**Aim of the exercise:** Without the pictures, can you quote each line below exactly?

**Rows from a 3D scene dataset:**
______

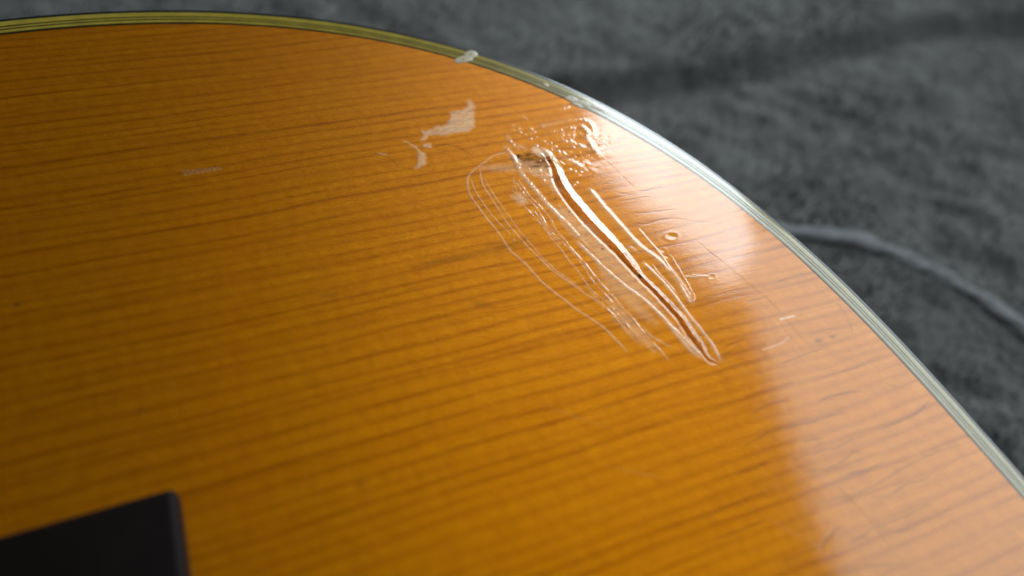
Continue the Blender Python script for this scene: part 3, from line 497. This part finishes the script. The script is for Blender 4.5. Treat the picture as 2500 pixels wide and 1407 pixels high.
# corded seam: a slightly twisted soft tube lying in the plush
pp = smooth_poly(RIDGE, 10); nrm = np.gradient(pp, axis=0); nrm /= np.linalg.norm(nrm, axis=1)[:, None]; nrm = np.stack([-nrm[:, 1], nrm[:, 0]], 1)
aa = np.linspace(0, 2 * math.pi, 14, endpoint=False); rows = []
for k in range(len(pp)):
    rad_ = 3.8 * (1 + .14 * np.sin(aa * 2 + k * .9)) * (1 + .18 * math.sin(k * .37) * math.sin(k * .11))
    rows.append(np.column_stack([pp[k][None] + nrm[k][None] * (rad_ * np.cos(aa))[:, None], -.2 + .5 * rad_ * np.sin(aa)]))
rows = np.array(rows); a_, b_ = rows.shape[:2]; ix = np.arange(a_ * b_).reshape(a_, b_); nx = np.roll(ix, -1, 1)
seam = mesh_np('seam_cord', rows.reshape(-1, 3) * MM, np.stack([ix[:-1].ravel(), nx[:-1].ravel(), nx[1:].ravel(), ix[1:].ravel()], 1), mat_plain('pale_cord', (.19, .19, .192), .8, 0., .2, .2, 300., .1), blanket, True)
seam['label'] = 'paler corded seam running across the blanket'

# pile fibres
nfib = 120000
fx = RNG.uniform(-140, 560, nfib); fy = RNG.uniform(-110, 420, nfib)
ok = np.hypot(fx - C0[0], fy - C0[1]) > R_out(np.arctan2(fy - C0[1], fx - C0[0])) + 1.5
fx, fy = fx[ok], fy[ok]; nfib = len(fx)
fh = blanket_h(fx, fy)
ang = -.65 + (vnoise(fx * .02, fy * .02, 15) - .5) * 2.5 + RNG.normal(0, .4, nfib)
ln = RNG.uniform(2.5, 5., nfib); lean = RNG.uniform(.45, .9, nfib)
dx = np.cos(ang) * ln * lean; dy = np.sin(ang) * ln * lean; dz = ln * np.sqrt(1 - lean ** 2)
wx = -np.sin(ang) * .3; wy = np.cos(ang) * .3
z0 = fh - 1.0
v0 = np.stack([fx - wx, fy - wy, z0], 1); v1 = np.stack([fx + wx, fy + wy, z0], 1)
v2 = np.stack([fx + wx * .8 + dx * .5, fy + wy * .8 + dy * .5, z0 + dz * .7 + 1], 1); v3 = np.stack([fx - wx * .8 + dx * .5, fy - wy * .8 + dy * .5, z0 + dz * .7 + 1], 1)
v4 = np.stack([fx + dx, fy + dy, z0 + dz + .6], 1)
VV = np.stack([v0, v1, v2, v3, v4], 1).reshape(-1, 3) * MM
bI = np.arange(nfib)[:, None] * 5
Ft = np.vstack([bI + np.array([[0, 1, 2]]), bI + np.array([[0, 2, 3]]), bI + np.array([[3, 2, 4]])])
pile = mesh_np('pile', VV, Ft, M_FIBRE, blanket, False)
pile['kind'] = 'stuff'; pile['label'] = 'short soft grey fibres of the plush'
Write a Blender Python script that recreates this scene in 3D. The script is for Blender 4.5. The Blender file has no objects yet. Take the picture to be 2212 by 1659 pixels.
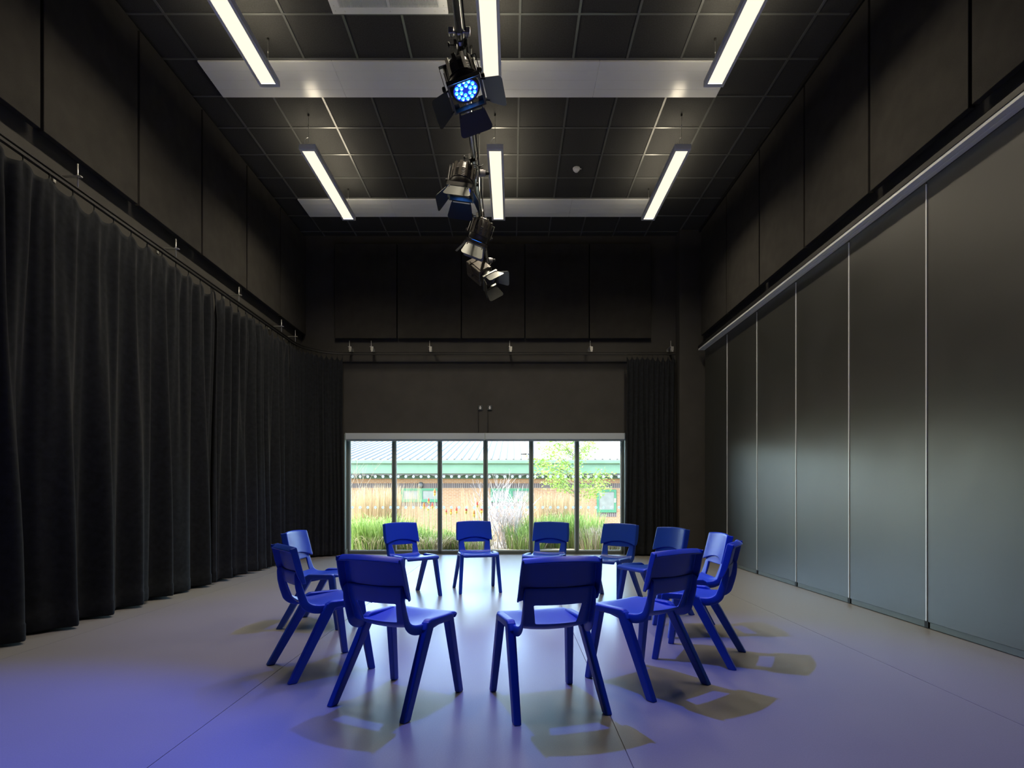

______

**Answer to the problem:**
Continue the Blender Python script for this scene: part 3, from line 497. This part finishes the script. The script is for Blender 4.5. Treat the picture as 2500 pixels wide and 1407 pixels high.
# corded seam: a slightly twisted soft tube lying in the plush
pp = smooth_poly(RIDGE, 10); nrm = np.gradient(pp, axis=0); nrm /= np.linalg.norm(nrm, axis=1)[:, None]; nrm = np.stack([-nrm[:, 1], nrm[:, 0]], 1)
aa = np.linspace(0, 2 * math.pi, 14, endpoint=False); rows = []
for k in range(len(pp)):
    rad_ = 3.8 * (1 + .14 * np.sin(aa * 2 + k * .9)) * (1 + .18 * math.sin(k * .37) * math.sin(k * .11))
    rows.append(np.column_stack([pp[k][None] + nrm[k][None] * (rad_ * np.cos(aa))[:, None], -.2 + .5 * rad_ * np.sin(aa)]))
rows = np.array(rows); a_, b_ = rows.shape[:2]; ix = np.arange(a_ * b_).reshape(a_, b_); nx = np.roll(ix, -1, 1)
seam = mesh_np('seam_cord', rows.reshape(-1, 3) * MM, np.stack([ix[:-1].ravel(), nx[:-1].ravel(), nx[1:].ravel(), ix[1:].ravel()], 1), mat_plain('pale_cord', (.19, .19, .192), .8, 0., .2, .2, 300., .1), blanket, True)
seam['label'] = 'paler corded seam running across the blanket'

# pile fibres
nfib = 120000
fx = RNG.uniform(-140, 560, nfib); fy = RNG.uniform(-110, 420, nfib)
ok = np.hypot(fx - C0[0], fy - C0[1]) > R_out(np.arctan2(fy - C0[1], fx - C0[0])) + 1.5
fx, fy = fx[ok], fy[ok]; nfib = len(fx)
fh = blanket_h(fx, fy)
ang = -.65 + (vnoise(fx * .02, fy * .02, 15) - .5) * 2.5 + RNG.normal(0, .4, nfib)
ln = RNG.uniform(2.5, 5., nfib); lean = RNG.uniform(.45, .9, nfib)
dx = np.cos(ang) * ln * lean; dy = np.sin(ang) * ln * lean; dz = ln * np.sqrt(1 - lean ** 2)
wx = -np.sin(ang) * .3; wy = np.cos(ang) * .3
z0 = fh - 1.0
v0 = np.stack([fx - wx, fy - wy, z0], 1); v1 = np.stack([fx + wx, fy + wy, z0], 1)
v2 = np.stack([fx + wx * .8 + dx * .5, fy + wy * .8 + dy * .5, z0 + dz * .7 + 1], 1); v3 = np.stack([fx - wx * .8 + dx * .5, fy - wy * .8 + dy * .5, z0 + dz * .7 + 1], 1)
v4 = np.stack([fx + dx, fy + dy, z0 + dz + .6], 1)
VV = np.stack([v0, v1, v2, v3, v4], 1).reshape(-1, 3) * MM
bI = np.arange(nfib)[:, None] * 5
Ft = np.vstack([bI + np.array([[0, 1, 2]]), bI + np.array([[0, 2, 3]]), bI + np.array([[3, 2, 4]])])
pile = mesh_np('pile', VV, Ft, M_FIBRE, blanket, False)
pile['kind'] = 'stuff'; pile['label'] = 'short soft grey fibres of the plush'
Write a Blender Python script that recreates this scene in 3D. The script is for Blender 4.5. The Blender file has no objects yet. Take the picture to be 2212 by 1659 pixels.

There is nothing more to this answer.